Lisa Humann & Wolfgang Schlögl © Maria Hammer
Idealisten waren auch die Gründer der ersten DIY Labels. Do-It-Yourself ist eine Praxis, in der Bands ihre Musik ohne professionelle Hilfe und ohne großes Label produzieren und vermarkten. In 90ern wäre Werbung, Sponsoring oder Fördeungen für die DIY Szene ein absolutes No-Go gewesen, so Ilias Dahimène vom Wiener DIY Label Seayou Records. Er war Teilnehmer der Diskussion über die Vor- und Nachteile sowie die Unterschiede zwischen DIY- Indie- oder Major Labels.
Hier wurde schnell klar: Den Jungen, Kreativen gehört die Zukunft!
Während der Gründer des Indie Labels Thomas Morr noch darüber sinnierte, wie einfach er es 1999 noch gehabt hätte, und wie groß die Herausforderung sei, sich der neuen Zeit anzupassen, angesichts der ständig neuen Musikplattformen im Internet, warf Dahimène ein, er fände es heute auch leicht.
Das Internet sei der Grund, warum er überhaupt sein Label betreiben könne. Social Media und gute Live Gigs – das sei das Rezept, mit dem sich heute Musik verkaufen ließe.

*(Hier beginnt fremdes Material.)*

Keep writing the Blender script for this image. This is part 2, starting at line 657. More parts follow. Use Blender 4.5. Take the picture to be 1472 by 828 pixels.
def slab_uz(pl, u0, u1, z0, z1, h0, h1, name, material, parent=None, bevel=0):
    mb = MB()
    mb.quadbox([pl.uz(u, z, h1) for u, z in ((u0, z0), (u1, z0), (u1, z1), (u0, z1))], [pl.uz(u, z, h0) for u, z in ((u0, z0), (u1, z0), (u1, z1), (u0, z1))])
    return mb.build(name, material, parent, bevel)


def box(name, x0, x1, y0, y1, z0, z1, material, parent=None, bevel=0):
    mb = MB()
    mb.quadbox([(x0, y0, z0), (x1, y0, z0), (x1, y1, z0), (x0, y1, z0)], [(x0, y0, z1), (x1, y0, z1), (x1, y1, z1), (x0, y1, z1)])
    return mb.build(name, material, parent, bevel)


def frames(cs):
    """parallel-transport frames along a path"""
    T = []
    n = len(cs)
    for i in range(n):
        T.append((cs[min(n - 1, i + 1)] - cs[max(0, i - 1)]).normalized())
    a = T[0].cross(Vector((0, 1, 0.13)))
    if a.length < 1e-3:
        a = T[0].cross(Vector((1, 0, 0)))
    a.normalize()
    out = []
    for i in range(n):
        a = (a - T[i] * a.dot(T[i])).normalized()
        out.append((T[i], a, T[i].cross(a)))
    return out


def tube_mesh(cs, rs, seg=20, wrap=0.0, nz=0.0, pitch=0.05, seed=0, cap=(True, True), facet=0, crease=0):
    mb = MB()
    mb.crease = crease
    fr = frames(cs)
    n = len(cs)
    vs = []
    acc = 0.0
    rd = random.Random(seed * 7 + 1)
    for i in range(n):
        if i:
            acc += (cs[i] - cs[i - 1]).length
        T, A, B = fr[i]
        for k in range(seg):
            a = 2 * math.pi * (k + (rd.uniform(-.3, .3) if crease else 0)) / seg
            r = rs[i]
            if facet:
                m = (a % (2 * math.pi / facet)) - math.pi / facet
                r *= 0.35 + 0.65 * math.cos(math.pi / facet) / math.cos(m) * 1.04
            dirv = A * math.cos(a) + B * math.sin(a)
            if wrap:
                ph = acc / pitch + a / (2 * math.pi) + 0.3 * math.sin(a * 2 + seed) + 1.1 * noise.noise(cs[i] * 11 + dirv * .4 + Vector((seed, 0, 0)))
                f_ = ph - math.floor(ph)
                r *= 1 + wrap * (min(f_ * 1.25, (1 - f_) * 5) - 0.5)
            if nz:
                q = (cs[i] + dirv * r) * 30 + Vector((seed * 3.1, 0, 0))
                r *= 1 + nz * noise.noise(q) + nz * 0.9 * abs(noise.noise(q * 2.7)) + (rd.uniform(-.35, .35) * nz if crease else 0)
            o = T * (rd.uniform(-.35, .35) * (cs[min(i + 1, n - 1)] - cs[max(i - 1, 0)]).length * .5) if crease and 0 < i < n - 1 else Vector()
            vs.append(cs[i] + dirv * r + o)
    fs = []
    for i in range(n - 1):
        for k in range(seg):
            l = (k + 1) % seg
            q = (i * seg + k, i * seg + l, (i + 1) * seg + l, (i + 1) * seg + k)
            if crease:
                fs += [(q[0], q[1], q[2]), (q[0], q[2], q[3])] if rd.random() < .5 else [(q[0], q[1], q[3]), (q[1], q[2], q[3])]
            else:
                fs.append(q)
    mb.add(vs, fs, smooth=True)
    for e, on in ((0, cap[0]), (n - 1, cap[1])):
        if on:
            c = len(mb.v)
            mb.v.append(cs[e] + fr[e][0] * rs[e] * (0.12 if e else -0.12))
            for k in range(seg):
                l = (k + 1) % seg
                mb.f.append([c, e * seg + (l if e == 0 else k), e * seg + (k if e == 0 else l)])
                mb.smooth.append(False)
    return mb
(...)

Ilias Dahimène © Maria Hammer
Expertentipps, wie man in der digitalen Welt eine erfolgreiche Kampagne aufbauen kann– darüber erzählte Peter Balon im Workshop Online Marketing.
D2F ist seine Zauberformel – Direct to Fan. Noch bevor man überhaupt ans Verkaufen denke, müsse man sich erst einmal eine solide Fanbasis erarbeiten. Nicht mehr die Musikjournalisten, sondern die Konsumenten selber seien heute die Gatekeeper, die über Top oder Flop entscheiden.
Und die wollen bei Laune gehalten werden – mit Facebook, Twitter, Youtube, Soundcloud und andere Plattformen. Anhand der Datenströme, den Digitalen Touchpoints, kann man laut Balon, den Erfolg einer Kampagne messen und die „Conversion Rate“ errechnen. Das ist die Anzahl der Nutzer, die sich dann tatsächlich in kaufende Fans verwandelt. Denen muss man einen „R2B“ geben – einen „Reason to Buy“. Seien es Packages mit zusätzlichem T-Shirt, kleine Gimmicks, wie CDs, die die Farbe wechseln oder limitierte, signierte Luxuseditionen um 300 Dollar.
Alles Dinge, die man sich nicht runterladen kann. Der reissende Absatz dieser Produkte beweist: Die digitale Welt ist nicht das Ende. Und die Zeit lässt sich nun einmal nicht mehr zurückdrehen.